WORK TO DO> Repeat the whole listing below, word for word.
______
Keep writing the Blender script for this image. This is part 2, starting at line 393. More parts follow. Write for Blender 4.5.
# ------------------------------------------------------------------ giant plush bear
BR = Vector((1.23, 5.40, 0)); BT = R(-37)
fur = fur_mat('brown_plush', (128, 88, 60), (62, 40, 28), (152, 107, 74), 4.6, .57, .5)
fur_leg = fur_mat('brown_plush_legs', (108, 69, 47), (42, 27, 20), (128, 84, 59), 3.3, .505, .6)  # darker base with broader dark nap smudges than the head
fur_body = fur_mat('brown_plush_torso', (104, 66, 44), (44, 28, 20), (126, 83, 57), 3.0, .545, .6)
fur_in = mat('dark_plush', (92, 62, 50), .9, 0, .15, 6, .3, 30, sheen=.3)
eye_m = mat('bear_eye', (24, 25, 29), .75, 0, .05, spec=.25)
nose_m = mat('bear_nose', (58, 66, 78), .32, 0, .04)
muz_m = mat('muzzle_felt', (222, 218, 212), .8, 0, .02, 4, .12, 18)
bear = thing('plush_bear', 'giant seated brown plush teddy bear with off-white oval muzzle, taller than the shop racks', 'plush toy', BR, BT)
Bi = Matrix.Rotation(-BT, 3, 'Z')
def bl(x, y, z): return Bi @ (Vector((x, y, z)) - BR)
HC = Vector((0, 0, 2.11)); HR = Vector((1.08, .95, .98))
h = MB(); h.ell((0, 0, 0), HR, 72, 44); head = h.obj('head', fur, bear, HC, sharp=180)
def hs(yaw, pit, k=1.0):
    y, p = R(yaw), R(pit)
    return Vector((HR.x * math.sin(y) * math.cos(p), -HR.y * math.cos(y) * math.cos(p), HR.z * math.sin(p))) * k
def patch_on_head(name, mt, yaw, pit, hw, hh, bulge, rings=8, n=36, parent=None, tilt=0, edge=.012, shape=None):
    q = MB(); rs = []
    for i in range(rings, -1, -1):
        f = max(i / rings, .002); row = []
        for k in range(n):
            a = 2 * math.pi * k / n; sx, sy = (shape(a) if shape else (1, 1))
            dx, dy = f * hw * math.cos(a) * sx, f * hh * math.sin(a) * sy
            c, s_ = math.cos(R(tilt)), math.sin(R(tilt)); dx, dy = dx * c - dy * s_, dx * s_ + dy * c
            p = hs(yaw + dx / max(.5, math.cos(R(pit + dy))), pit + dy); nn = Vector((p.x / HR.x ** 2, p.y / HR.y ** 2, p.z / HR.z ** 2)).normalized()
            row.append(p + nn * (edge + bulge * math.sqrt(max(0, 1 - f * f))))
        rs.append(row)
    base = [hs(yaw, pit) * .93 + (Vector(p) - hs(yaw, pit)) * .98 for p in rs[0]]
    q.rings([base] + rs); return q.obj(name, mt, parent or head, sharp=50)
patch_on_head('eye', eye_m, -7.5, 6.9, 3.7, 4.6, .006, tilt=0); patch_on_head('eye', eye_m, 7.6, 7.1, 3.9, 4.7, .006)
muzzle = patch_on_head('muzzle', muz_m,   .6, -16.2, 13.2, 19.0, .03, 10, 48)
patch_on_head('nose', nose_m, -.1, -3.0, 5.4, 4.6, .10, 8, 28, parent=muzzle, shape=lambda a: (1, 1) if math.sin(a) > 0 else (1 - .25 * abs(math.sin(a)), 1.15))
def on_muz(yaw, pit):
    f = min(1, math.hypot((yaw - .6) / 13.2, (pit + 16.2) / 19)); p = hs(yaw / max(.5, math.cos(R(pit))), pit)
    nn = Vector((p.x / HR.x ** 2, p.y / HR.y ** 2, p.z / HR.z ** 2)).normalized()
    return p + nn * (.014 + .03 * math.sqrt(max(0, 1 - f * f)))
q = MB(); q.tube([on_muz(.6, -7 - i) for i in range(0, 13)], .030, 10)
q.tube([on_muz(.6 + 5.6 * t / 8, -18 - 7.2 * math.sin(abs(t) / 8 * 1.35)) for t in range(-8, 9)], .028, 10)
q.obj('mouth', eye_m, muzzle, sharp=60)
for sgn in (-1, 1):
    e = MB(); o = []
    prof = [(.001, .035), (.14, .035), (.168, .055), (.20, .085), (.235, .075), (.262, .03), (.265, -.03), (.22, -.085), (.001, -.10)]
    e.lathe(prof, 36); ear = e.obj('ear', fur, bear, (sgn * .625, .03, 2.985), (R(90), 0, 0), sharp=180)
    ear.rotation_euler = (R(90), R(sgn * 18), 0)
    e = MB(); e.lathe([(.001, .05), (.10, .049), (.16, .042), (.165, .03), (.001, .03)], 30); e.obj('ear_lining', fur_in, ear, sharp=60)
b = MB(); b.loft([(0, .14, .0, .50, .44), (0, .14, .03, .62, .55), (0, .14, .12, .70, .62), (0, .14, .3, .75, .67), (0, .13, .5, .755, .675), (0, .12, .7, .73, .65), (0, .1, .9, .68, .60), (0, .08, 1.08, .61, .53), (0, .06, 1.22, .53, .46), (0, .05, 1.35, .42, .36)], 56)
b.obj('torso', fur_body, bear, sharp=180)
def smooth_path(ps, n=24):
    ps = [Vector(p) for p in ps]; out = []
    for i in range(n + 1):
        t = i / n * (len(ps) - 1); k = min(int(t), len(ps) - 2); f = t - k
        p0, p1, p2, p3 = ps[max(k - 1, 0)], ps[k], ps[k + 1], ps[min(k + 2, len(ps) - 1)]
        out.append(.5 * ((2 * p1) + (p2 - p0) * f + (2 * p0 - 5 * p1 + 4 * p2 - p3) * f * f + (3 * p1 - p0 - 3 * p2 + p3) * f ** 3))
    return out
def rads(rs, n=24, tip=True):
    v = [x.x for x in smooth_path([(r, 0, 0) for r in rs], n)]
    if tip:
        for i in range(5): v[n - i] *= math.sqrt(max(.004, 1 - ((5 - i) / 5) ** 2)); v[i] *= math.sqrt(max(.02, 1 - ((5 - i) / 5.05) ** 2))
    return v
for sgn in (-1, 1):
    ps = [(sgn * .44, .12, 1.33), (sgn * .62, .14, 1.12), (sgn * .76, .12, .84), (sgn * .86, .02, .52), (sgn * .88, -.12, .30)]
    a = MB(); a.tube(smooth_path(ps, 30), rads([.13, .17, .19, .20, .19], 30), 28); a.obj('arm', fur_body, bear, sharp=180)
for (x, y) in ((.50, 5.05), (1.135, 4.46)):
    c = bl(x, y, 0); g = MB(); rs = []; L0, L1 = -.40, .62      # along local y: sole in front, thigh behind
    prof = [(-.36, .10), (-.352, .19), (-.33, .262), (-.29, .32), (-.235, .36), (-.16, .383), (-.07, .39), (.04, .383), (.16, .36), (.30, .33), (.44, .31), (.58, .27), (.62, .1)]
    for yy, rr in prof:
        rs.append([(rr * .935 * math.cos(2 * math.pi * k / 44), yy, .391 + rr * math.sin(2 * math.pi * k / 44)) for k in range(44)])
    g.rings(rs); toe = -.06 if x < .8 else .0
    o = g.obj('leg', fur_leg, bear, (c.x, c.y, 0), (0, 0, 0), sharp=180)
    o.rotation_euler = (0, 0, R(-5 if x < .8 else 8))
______
SOLUTION TO THIS PROBLEM>
Keep writing the Blender script for this image. This is part 2, starting at line 393. More parts follow. Write for Blender 4.5.
# ------------------------------------------------------------------ giant plush bear
BR = Vector((1.23, 5.40, 0)); BT = R(-37)
fur = fur_mat('brown_plush', (128, 88, 60), (62, 40, 28), (152, 107, 74), 4.6, .57, .5)
fur_leg = fur_mat('brown_plush_legs', (108, 69, 47), (42, 27, 20), (128, 84, 59), 3.3, .505, .6)  # darker base with broader dark nap smudges than the head
fur_body = fur_mat('brown_plush_torso', (104, 66, 44), (44, 28, 20), (126, 83, 57), 3.0, .545, .6)
fur_in = mat('dark_plush', (92, 62, 50), .9, 0, .15, 6, .3, 30, sheen=.3)
eye_m = mat('bear_eye', (24, 25, 29), .75, 0, .05, spec=.25)
nose_m = mat('bear_nose', (58, 66, 78), .32, 0, .04)
muz_m = mat('muzzle_felt', (222, 218, 212), .8, 0, .02, 4, .12, 18)
bear = thing('plush_bear', 'giant seated brown plush teddy bear with off-white oval muzzle, taller than the shop racks', 'plush toy', BR, BT)
Bi = Matrix.Rotation(-BT, 3, 'Z')
def bl(x, y, z): return Bi @ (Vector((x, y, z)) - BR)
HC = Vector((0, 0, 2.11)); HR = Vector((1.08, .95, .98))
h = MB(); h.ell((0, 0, 0), HR, 72, 44); head = h.obj('head', fur, bear, HC, sharp=180)
def hs(yaw, pit, k=1.0):
    y, p = R(yaw), R(pit)
    return Vector((HR.x * math.sin(y) * math.cos(p), -HR.y * math.cos(y) * math.cos(p), HR.z * math.sin(p))) * k
def patch_on_head(name, mt, yaw, pit, hw, hh, bulge, rings=8, n=36, parent=None, tilt=0, edge=.012, shape=None):
    q = MB(); rs = []
    for i in range(rings, -1, -1):
        f = max(i / rings, .002); row = []
        for k in range(n):
            a = 2 * math.pi * k / n; sx, sy = (shape(a) if shape else (1, 1))
            dx, dy = f * hw * math.cos(a) * sx, f * hh * math.sin(a) * sy
            c, s_ = math.cos(R(tilt)), math.sin(R(tilt)); dx, dy = dx * c - dy * s_, dx * s_ + dy * c
            p = hs(yaw + dx / max(.5, math.cos(R(pit + dy))), pit + dy); nn = Vector((p.x / HR.x ** 2, p.y / HR.y ** 2, p.z / HR.z ** 2)).normalized()
            row.append(p + nn * (edge + bulge * math.sqrt(max(0, 1 - f * f))))
        rs.append(row)
    base = [hs(yaw, pit) * .93 + (Vector(p) - hs(yaw, pit)) * .98 for p in rs[0]]
    q.rings([base] + rs); return q.obj(name, mt, parent or head, sharp=50)
patch_on_head('eye', eye_m, -7.5, 6.9, 3.7, 4.6, .006, tilt=0); patch_on_head('eye', eye_m, 7.6, 7.1, 3.9, 4.7, .006)
muzzle = patch_on_head('muzzle', muz_m,   .6, -16.2, 13.2, 19.0, .03, 10, 48)
patch_on_head('nose', nose_m, -.1, -3.0, 5.4, 4.6, .10, 8, 28, parent=muzzle, shape=lambda a: (1, 1) if math.sin(a) > 0 else (1 - .25 * abs(math.sin(a)), 1.15))
def on_muz(yaw, pit):
    f = min(1, math.hypot((yaw - .6) / 13.2, (pit + 16.2) / 19)); p = hs(yaw / max(.5, math.cos(R(pit))), pit)
    nn = Vector((p.x / HR.x ** 2, p.y / HR.y ** 2, p.z / HR.z ** 2)).normalized()
    return p + nn * (.014 + .03 * math.sqrt(max(0, 1 - f * f)))
q = MB(); q.tube([on_muz(.6, -7 - i) for i in range(0, 13)], .030, 10)
q.tube([on_muz(.6 + 5.6 * t / 8, -18 - 7.2 * math.sin(abs(t) / 8 * 1.35)) for t in range(-8, 9)], .028, 10)
q.obj('mouth', eye_m, muzzle, sharp=60)
for sgn in (-1, 1):
    e = MB(); o = []
    prof = [(.001, .035), (.14, .035), (.168, .055), (.20, .085), (.235, .075), (.262, .03), (.265, -.03), (.22, -.085), (.001, -.10)]
    e.lathe(prof, 36); ear = e.obj('ear', fur, bear, (sgn * .625, .03, 2.985), (R(90), 0, 0), sharp=180)
    ear.rotation_euler = (R(90), R(sgn * 18), 0)
    e = MB(); e.lathe([(.001, .05), (.10, .049), (.16, .042), (.165, .03), (.001, .03)], 30); e.obj('ear_lining', fur_in, ear, sharp=60)
b = MB(); b.loft([(0, .14, .0, .50, .44), (0, .14, .03, .62, .55), (0, .14, .12, .70, .62), (0, .14, .3, .75, .67), (0, .13, .5, .755, .675), (0, .12, .7, .73, .65), (0, .1, .9, .68, .60), (0, .08, 1.08, .61, .53), (0, .06, 1.22, .53, .46), (0, .05, 1.35, .42, .36)], 56)
b.obj('torso', fur_body, bear, sharp=180)
def smooth_path(ps, n=24):
    ps = [Vector(p) for p in ps]; out = []
    for i in range(n + 1):
        t = i / n * (len(ps) - 1); k = min(int(t), len(ps) - 2); f = t - k
        p0, p1, p2, p3 = ps[max(k - 1, 0)], ps[k], ps[k + 1], ps[min(k + 2, len(ps) - 1)]
        out.append(.5 * ((2 * p1) + (p2 - p0) * f + (2 * p0 - 5 * p1 + 4 * p2 - p3) * f * f + (3 * p1 - p0 - 3 * p2 + p3) * f ** 3))
    return out
def rads(rs, n=24, tip=True):
    v = [x.x for x in smooth_path([(r, 0, 0) for r in rs], n)]
    if tip:
        for i in range(5): v[n - i] *= math.sqrt(max(.004, 1 - ((5 - i) / 5) ** 2)); v[i] *= math.sqrt(max(.02, 1 - ((5 - i) / 5.05) ** 2))
    return v
for sgn in (-1, 1):
    ps = [(sgn * .44, .12, 1.33), (sgn * .62, .14, 1.12), (sgn * .76, .12, .84), (sgn * .86, .02, .52), (sgn * .88, -.12, .30)]
    a = MB(); a.tube(smooth_path(ps, 30), rads([.13, .17, .19, .20, .19], 30), 28); a.obj('arm', fur_body, bear, sharp=180)
for (x, y) in ((.50, 5.05), (1.135, 4.46)):
    c = bl(x, y, 0); g = MB(); rs = []; L0, L1 = -.40, .62      # along local y: sole in front, thigh behind
    prof = [(-.36, .10), (-.352, .19), (-.33, .262), (-.29, .32), (-.235, .36), (-.16, .383), (-.07, .39), (.04, .383), (.16, .36), (.30, .33), (.44, .31), (.58, .27), (.62, .1)]
    for yy, rr in prof:
        rs.append([(rr * .935 * math.cos(2 * math.pi * k / 44), yy, .391 + rr * math.sin(2 * math.pi * k / 44)) for k in range(44)])
    g.rings(rs); toe = -.06 if x < .8 else .0
    o = g.obj('leg', fur_leg, bear, (c.x, c.y, 0), (0, 0, 0), sharp=180)
    o.rotation_euler = (0, 0, R(-5 if x < .8 else 8))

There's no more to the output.